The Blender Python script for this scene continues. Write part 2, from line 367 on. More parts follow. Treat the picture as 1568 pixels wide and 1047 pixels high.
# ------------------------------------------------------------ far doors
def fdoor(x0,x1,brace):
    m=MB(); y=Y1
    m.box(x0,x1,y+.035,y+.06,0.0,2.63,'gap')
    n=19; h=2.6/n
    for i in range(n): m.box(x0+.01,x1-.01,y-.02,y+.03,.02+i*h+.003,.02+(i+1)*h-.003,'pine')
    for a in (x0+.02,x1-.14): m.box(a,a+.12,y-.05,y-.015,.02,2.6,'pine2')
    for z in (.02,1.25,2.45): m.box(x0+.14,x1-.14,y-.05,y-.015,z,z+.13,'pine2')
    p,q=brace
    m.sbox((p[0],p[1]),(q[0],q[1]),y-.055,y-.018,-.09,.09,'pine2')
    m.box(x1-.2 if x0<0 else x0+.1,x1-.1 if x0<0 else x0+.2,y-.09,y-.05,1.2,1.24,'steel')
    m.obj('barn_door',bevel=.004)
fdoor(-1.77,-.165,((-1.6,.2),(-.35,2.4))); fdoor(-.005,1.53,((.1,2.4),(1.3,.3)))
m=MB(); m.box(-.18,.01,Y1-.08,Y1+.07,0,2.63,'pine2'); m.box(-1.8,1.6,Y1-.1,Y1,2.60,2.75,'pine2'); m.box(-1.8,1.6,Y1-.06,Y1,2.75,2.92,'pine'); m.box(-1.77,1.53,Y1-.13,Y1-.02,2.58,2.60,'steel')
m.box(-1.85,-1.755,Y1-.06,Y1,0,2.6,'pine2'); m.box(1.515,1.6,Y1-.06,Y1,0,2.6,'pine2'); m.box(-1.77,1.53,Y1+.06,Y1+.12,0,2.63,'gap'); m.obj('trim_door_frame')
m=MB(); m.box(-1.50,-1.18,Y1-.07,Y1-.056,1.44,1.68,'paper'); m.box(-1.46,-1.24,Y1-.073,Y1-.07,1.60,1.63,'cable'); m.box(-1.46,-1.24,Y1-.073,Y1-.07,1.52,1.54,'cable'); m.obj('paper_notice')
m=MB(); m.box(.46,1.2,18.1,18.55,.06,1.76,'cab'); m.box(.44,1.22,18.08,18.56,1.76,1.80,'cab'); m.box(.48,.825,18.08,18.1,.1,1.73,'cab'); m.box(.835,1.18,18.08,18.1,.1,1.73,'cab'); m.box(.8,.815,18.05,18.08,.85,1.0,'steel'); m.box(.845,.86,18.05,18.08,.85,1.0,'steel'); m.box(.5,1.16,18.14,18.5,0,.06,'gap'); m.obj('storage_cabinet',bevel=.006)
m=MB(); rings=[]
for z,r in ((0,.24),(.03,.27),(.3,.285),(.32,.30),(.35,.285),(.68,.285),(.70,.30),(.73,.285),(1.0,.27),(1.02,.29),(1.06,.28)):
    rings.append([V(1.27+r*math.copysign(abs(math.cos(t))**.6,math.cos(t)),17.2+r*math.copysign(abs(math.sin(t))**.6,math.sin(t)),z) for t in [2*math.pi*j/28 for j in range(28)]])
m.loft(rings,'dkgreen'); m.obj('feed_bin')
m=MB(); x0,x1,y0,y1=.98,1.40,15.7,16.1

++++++

[TASK INSTRUCTIONS]:
Take the lines above and retype all of them exactly.

[WRITTEN RESPONSE]:
The Blender Python script for this scene continues. Write part 2, from line 367 on. More parts follow. Treat the picture as 1568 pixels wide and 1047 pixels high.
# ------------------------------------------------------------ far doors
def fdoor(x0,x1,brace):
    m=MB(); y=Y1
    m.box(x0,x1,y+.035,y+.06,0.0,2.63,'gap')
    n=19; h=2.6/n
    for i in range(n): m.box(x0+.01,x1-.01,y-.02,y+.03,.02+i*h+.003,.02+(i+1)*h-.003,'pine')
    for a in (x0+.02,x1-.14): m.box(a,a+.12,y-.05,y-.015,.02,2.6,'pine2')
    for z in (.02,1.25,2.45): m.box(x0+.14,x1-.14,y-.05,y-.015,z,z+.13,'pine2')
    p,q=brace
    m.sbox((p[0],p[1]),(q[0],q[1]),y-.055,y-.018,-.09,.09,'pine2')
    m.box(x1-.2 if x0<0 else x0+.1,x1-.1 if x0<0 else x0+.2,y-.09,y-.05,1.2,1.24,'steel')
    m.obj('barn_door',bevel=.004)
fdoor(-1.77,-.165,((-1.6,.2),(-.35,2.4))); fdoor(-.005,1.53,((.1,2.4),(1.3,.3)))
m=MB(); m.box(-.18,.01,Y1-.08,Y1+.07,0,2.63,'pine2'); m.box(-1.8,1.6,Y1-.1,Y1,2.60,2.75,'pine2'); m.box(-1.8,1.6,Y1-.06,Y1,2.75,2.92,'pine'); m.box(-1.77,1.53,Y1-.13,Y1-.02,2.58,2.60,'steel')
m.box(-1.85,-1.755,Y1-.06,Y1,0,2.6,'pine2'); m.box(1.515,1.6,Y1-.06,Y1,0,2.6,'pine2'); m.box(-1.77,1.53,Y1+.06,Y1+.12,0,2.63,'gap'); m.obj('trim_door_frame')
m=MB(); m.box(-1.50,-1.18,Y1-.07,Y1-.056,1.44,1.68,'paper'); m.box(-1.46,-1.24,Y1-.073,Y1-.07,1.60,1.63,'cable'); m.box(-1.46,-1.24,Y1-.073,Y1-.07,1.52,1.54,'cable'); m.obj('paper_notice')
m=MB(); m.box(.46,1.2,18.1,18.55,.06,1.76,'cab'); m.box(.44,1.22,18.08,18.56,1.76,1.80,'cab'); m.box(.48,.825,18.08,18.1,.1,1.73,'cab'); m.box(.835,1.18,18.08,18.1,.1,1.73,'cab'); m.box(.8,.815,18.05,18.08,.85,1.0,'steel'); m.box(.845,.86,18.05,18.08,.85,1.0,'steel'); m.box(.5,1.16,18.14,18.5,0,.06,'gap'); m.obj('storage_cabinet',bevel=.006)
m=MB(); rings=[]
for z,r in ((0,.24),(.03,.27),(.3,.285),(.32,.30),(.35,.285),(.68,.285),(.70,.30),(.73,.285),(1.0,.27),(1.02,.29),(1.06,.28)):
    rings.append([V(1.27+r*math.copysign(abs(math.cos(t))**.6,math.cos(t)),17.2+r*math.copysign(abs(math.sin(t))**.6,math.sin(t)),z) for t in [2*math.pi*j/28 for j in range(28)]])
m.loft(rings,'dkgreen'); m.obj('feed_bin')
m=MB(); x0,x1,y0,y1=.98,1.40,15.7,16.1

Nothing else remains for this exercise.